More advanced IP services will incude dual-mode phone handsets, which will seamlessly roam between cellular, Wi-Fi and WiMax, or other fixed-wireless broadband networks.

Paul Kapustka, Contributor

August 5, 2005

2 Min Read

SOUTH SAN FRANCISCO, Calif. -- Intel’s Michael Stanford thinks voice is just “the first drop in the deluge” of applications for IP-enabled networks. And Digium’s Mark Spencer has an interesting toolkit for building IP telephony apps.

Perhaps that’s why the two were paired in the morning keynote session Thursday at the VoIP Developer Conference here, to spell out some of the ways developers, resellers and corporate users might take advantage of the power of IP-based networking.

As director of Intel’s VoIP strategy group, Stanford’s comments to the couple hundred attendees were definitely future-looking, particularly in the area of VoIP and other services over wireless broadband. One huge market about to emerge, Stanford said, is that of dual-mode phone handsets, which will seamlessly roam between cellular, Wi-Fi and WiMAX or other fixed-wireless broadband networks.

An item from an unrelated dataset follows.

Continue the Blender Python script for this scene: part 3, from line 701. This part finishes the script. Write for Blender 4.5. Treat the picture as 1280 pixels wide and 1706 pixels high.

“The writing’s on the wall for wireline voice,” Stanford said, prediciting that within 3 to 5 years, cellular services will “totally dominate” voice traffic. As for VoIP, Stanford sees it as “just the baseline feature” of advanced IP networks. “Services over IP is the huge thing,” he said, mentioning videoconferencing, interactive television and converged voice and data applications as potential new market ideas. “It’s gold rush time for developers.”

Spencer, whose company Digium is the commercial outlet for the open-source IP PBX platform Asterisk, said the Linux-based Asterisk offers VoIP developers a launching pad for any number of vertically targeted IP telephony apps. Asterisk, according to Spencer, supports all conventional phone traffic protocols, and can act as a “black box” to merge all types of voice and data traffic in a heterogenous network.

“Intel says services is a big market, and Digium is a way to get there,” Spencer said. Resellers in particular might find Asterisk and Digium attractive, Spencer said, since it could allow them a cost-effective way to add custom features to basic call-center application functionality and reap higher margins than by just reselling off-the-shelf applications and hardware.